そのお言葉自体は大変ごもっともである。しかし当人としてはそこで勝つために、日々を犠牲にして物事に打ち込んできてるわけである。それが打ち砕かれた時にすかさずのタイミングでかける言葉としては、そこんとこがちょっと軽んじられてしまっている感覚がある。
だからあの時すくんでしまったんだよね。この感覚は無視できなくて、でも何も出来なくて
この言葉をかける人は本当に相手を軽んじているのかと言えば、断じてそんなことは無いだろう。親しい相手が、応援している選手が、推しが、必死になって積み上げたものが実らず、その事実の前に打ちひしがれているのだ。その様相は見るからに悲惨だろう。そこからなんとかして脱出させたいと思うのも人間の性だと思う。
しかし同時に、打ちひしがれている当人にその真心を拾う余地があるのかと言えばこれまた疑問だろう。ここのすれ違いが打ちひしがれている側の「お前に何がわかる」的な暴言と声を掛ける側の間に存在するであろう、時には埋まらない溝の始まりである。
ならば何が正しいの?
励ましたい、立ち直らせたい気持ちは決して偽りじゃない。あくまでワードチョイスの問題である。
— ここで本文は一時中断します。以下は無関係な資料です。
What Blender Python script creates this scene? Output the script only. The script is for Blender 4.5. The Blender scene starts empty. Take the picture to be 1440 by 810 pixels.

立ち直らせたい優しさと積み重ねが報われなかった悔しさ虚しさが行き違うのだ。
打ちひしがれている側の人に対して必要なアプローチは立ち直らせることではなく、包み込むことである。他動詞ではなくて自動詞なのだ。
声を掛けたくなる関係ならば、それまでの本人の積み重ねを肯定して包み込んで欲しい。努力した経験値は本人の中に確実に残るし、その経験値は本人の人生の中で確実にプラスに働くだろう。どう働かせるから本人次第だけど。
そんな言葉すら飲み込んで、まずは「お疲れ様」と声をかけてあげて欲しい。それまでの本人の努力をまず汲んで認めてあげて欲しい。「立ち直って欲しい」「次頑張ってほしい」という気持ちはこの枕詞があるだけでしっかり伝わるから。